Wednesday, November 24, 2010

Building a Pochade Box, Part 4

Now it’s time to bring this project to a close and add all the hardware.

First, we need to attach the tee nut. The tee nut is what we'll be using to attach the pochade box to any standard camera tripod. I took a spare piece of wood I cut out, and after finding the center of it, drilled a hole that was just a bit bigger than a 1/4" in diameter. I then took my rubber mallet, and started to bang the tee nut down into the hole (For some reason, the nut was extremely difficult to get in there. But a tight fit will ensure it stays.)

Once you find the center of the bottom box, attach your tee nut piece with some wood glue and once it's dry you can continue assembling the rest of the box.
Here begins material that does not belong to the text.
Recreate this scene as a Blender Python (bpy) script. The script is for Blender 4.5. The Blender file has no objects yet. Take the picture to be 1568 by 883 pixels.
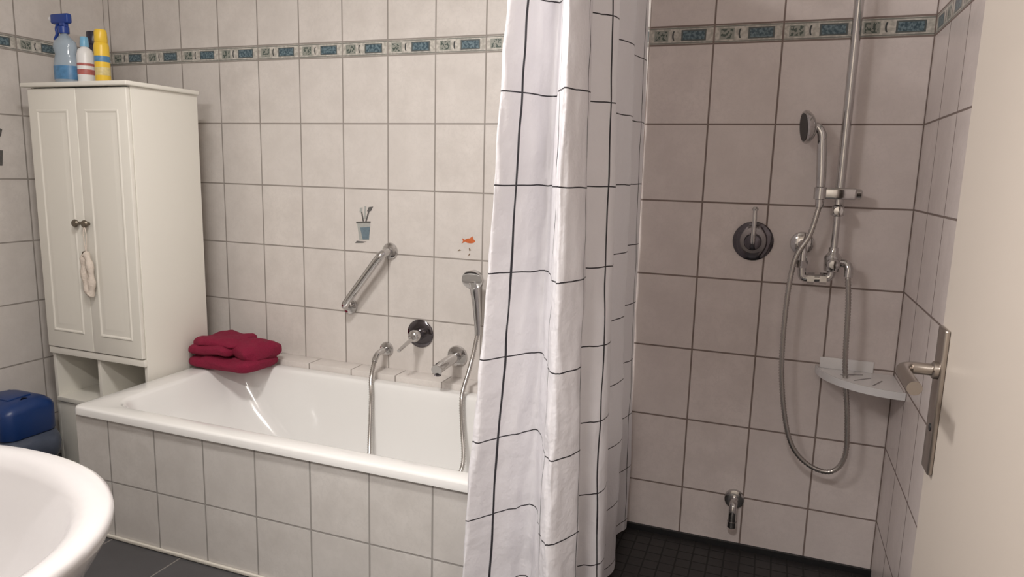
import bpy, bmesh, math, random
from mathutils import Matrix, Vector, noise
random.seed(3)
COL=bpy.context.collection
scene=bpy.context.scene
scene.view_settings.view_transform='Standard'

# ------------------------------------------------------------------ helpers
def link(o): COL.objects.link(o); return o
def mesh(name,verts,faces,mat=None,smooth=False,uvs=None):
    me=bpy.data.meshes.new(name); me.from_pydata([tuple(v) for v in verts],[],faces)
    bm=bmesh.new(); bm.from_mesh(me); bmesh.ops.recalc_face_normals(bm,faces=bm.faces); bm.to_mesh(me); bm.free()
    me.update()
    if smooth:
        for p in me.polygons: p.use_smooth=True
    if mat: me.materials.append(mat)
    return link(bpy.data.objects.new(name,me))
def autosmooth(o,ang=35):
    me=o.data
    for p in me.polygons: p.use_smooth=True
    bm=bmesh.new(); bm.from_mesh(me)
    for e in bm.edges:
        if len(e.link_faces)==2 and e.calc_face_angle(0)>math.radians(ang): e.smooth=False
    bm.to_mesh(me); bm.free()
def box(name,lo,hi,mat,bev=0,seg=3):
    bm=bmesh.new(); bmesh.ops.create_cube(bm,size=1)
    for v in bm.verts:
        for i in range(3): v.co[i]=lo[i]+(v.co[i]+.5)*(hi[i]-lo[i])
    if bev: bmesh.ops.bevel(bm,geom=list(bm.edges),offset=bev,segments=seg,affect='EDGES',profile=.5)
    me=bpy.data.meshes.new(name); bm.to_mesh(me); bm.free(); me.materials.append(mat)
    o=link(bpy.data.objects.new(name,me))
    if bev: autosmooth(o,50)
    return o
def catmull(pts,n=10):
    P=[Vector(p) for p in pts]; P=[2*P[0]-P[1]]+P+[2*P[-1]-P[-2]]; out=[]
    for i in range(1,len(P)-2):
        a,b,c,d=P[i-1:i+3]
        for k in range(n):
            t=k/n
            out.append(.5*((2*b)+(c-a)*t+(2*a-5*b+4*c-d)*t*t+(3*b-a-3*c+d)*t**3))
    out.append(P[-2]); return out
def resample(pts,step):
    out=[pts[0]]; acc=0
    for a,b in zip(pts,pts[1:]):
        L=(b-a).length
        if L<1e-9: continue
        d=step-acc
        while d<=L:
            out.append(a+(b-a)*(d/L)); d+=step
        acc=L-(d-step)
    return out
def tube(name,pts,r,mat,n=14,smooth=0,cap=True):
    P=catmull(pts,smooth) if smooth else [Vector(p) for p in pts]
    rf=r if callable(r) else (lambda i,m:r)
    verts=[];faces=[]
    T=[(P[min(i+1,len(P)-1)]-P[max(i-1,0)]).normalized() for i in range(len(P))]
    up=Vector((0,0,1)) if abs(T[0].z)<.9 else Vector((1,0,0))
    N=(up-T[0]*up.dot(T[0])).normalized()
    for i,p in enumerate(P):
        N=(N-T[i]*N.dot(T[i])).normalized(); B=T[i].cross(N); rr=rf(i,len(P)-1)
        for k in range(n):
            a=2*math.pi*k/n; verts.append(p+(N*math.cos(a)+B*math.sin(a))*rr)
    for i in range(len(P)-1):
        for k in range(n):
            faces.append((i*n+k,i*n+(k+1)%n,(i+1)*n+(k+1)%n,(i+1)*n+k))
    if cap: faces.append(tuple(range(n))[::-1]); faces.append(tuple((len(P)-1)*n+k for k in range(n)))
    o=mesh(name,verts,faces,mat); autosmooth(o,50); return o
def hose(name,pts,mat,r=.009,step=.0045):
    P=resample(catmull(pts,14),step)
    return tube(name,P,lambda i,m:r if i%2 else r*.78,mat,n=10)
def lathe(name,prof,origin,axis,mat,n=32,sy=1.0):
    a=Vector(axis).normalized(); q=Vector((0,0,1)).rotation_difference(a)
    verts=[];faces=[];m=len(prof)
    for (r,h) in prof:
        for k in range(n):
            t=2*math.pi*k/n; verts.append(Vector(origin)+q@Vector((max(r,1e-4)*math.cos(t),max(r,1e-4)*sy*math.sin(t),h)))
    for i in range(m-1):
        for k in range(n): faces.append((i*n+k,i*n+(k+1)%n,(i+1)*n+(k+1)%n,(i+1)*n+k))
    faces.append(tuple(range(n))[::-1]); faces.append(tuple((m-1)*n+k for k in range(n)))
    o=mesh(name,verts,faces,mat); autosmooth(o,40); return o
def loft(name,rings,mat,cap0=True,cap1=True,ang=60):
    n=len(rings[0]); verts=[v for r in rings for v in r]; faces=[]
    for i in range(len(rings)-1):
        for k in range(n): faces.append((i*n+k,i*n+(k+1)%n,(i+1)*n+(k+1)%n,(i+1)*n+k))
    if cap0: faces.append(tuple(range(n))[::-1])
    if cap1: faces.append(tuple((len(rings)-1)*n+k for k in range(n)))
    o=mesh(name,verts,faces,mat); autosmooth(o,ang); return o
def rrect(x0,x1,y0,y1,z,r,n=10):
    pts=[]
    for cx,cy,a0 in ((x1-r,y1-r,0),(x0+r,y1-r,90),(x0+r,y0+r,180),(x1-r,y0+r,270)):
        for k in range(n+1):
            a=math.radians(a0+90*k/n); pts.append(Vector((cx+r*math.cos(a),cy+r*math.sin(a),z)))
    return pts
def group(name,loc,parts):
    e=bpy.data.objects.new(name,None); e.empty_display_size=.05; e.location=loc; link(e)
    for p in parts:
        p.parent=e; p.matrix_parent_inverse=Matrix.Translation(-Vector(loc))
    return e
def poly(name,pts,mat,y,t=.0008,axis='y'):
    """thin flat sticker, pts (u,z)"""
    n=len(pts)
    if axis=='y': V=[(u,y,z) for u,z in pts]+[(u,y-t,z) for u,z in pts]
    else: V=[(y,u,z) for u,z in pts]+[(y+t,u,z) for u,z in pts]
    F=[tuple(range(n)),tuple(range(n,2*n))[::-1]]+[(i,(i+1)%n,n+(i+1)%n,n+i) for i in range(n)]
    return mesh(name,V,F,mat)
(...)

The next thing to do is to reinforce the boxes – you’ll put an L-bracket in each corner of both boxes, to reinforce the sides, as well as attach a few to the bottom and sides of the bottom box. Since the plywood can splinter easily and the screws I used were made some of ludicrously soft metal, I’d advise to pre-drill the holes a bit.

From there, I attached the hinges. My hinges are placed oddly because I thought two would suffice, when in fact I need a third to steady the open/close action. Again, pre-drill your holes.

(It should be noted that it’s quite likely that the screws may poke out on the other end by just a smidgen. If this happens, take a flat file and file them down so you don’t get snagged by them.)

Now it’s time to install the turnbuckles. Without these, the box would just flop open, and I wouldn’t be able to adjust the angle of the top half.

The construction is fairly simple. We’re going to drill ¼” holes about 2 ¼” in from the edge of the box on either side of both halves. Refer to the pictures to get a general idea of where this is going.

Once we’ve done that, it’s time to install the bolts, which the turnbuckles will hang off of. Since space is at a premium on the side, the bolts will face outwards. It’ll be a tight fit, so some elbow grease will be required, but you’ll soon have them in.

If you notice in the picture, the turnbuckles can be removed by simply unscrewing the nut off the bolt and slipping the turnbuckle off. To adjust the box, you don’t even need to do that – twisting the middle part of the turnbuckle left or right will lengthen or shorten it, affecting the angle of your box.

And with that, the construction is complete! I still haven’t found a suitable clasp to hold the two halves together while traveling, so at the moment I’m using an old woven belt.

For the trays, I’m using an old breathmint tin with a binder clip to hold it to the side. It won’t hold my brushes at the moment, but it’s the perfect size to hold my water cups.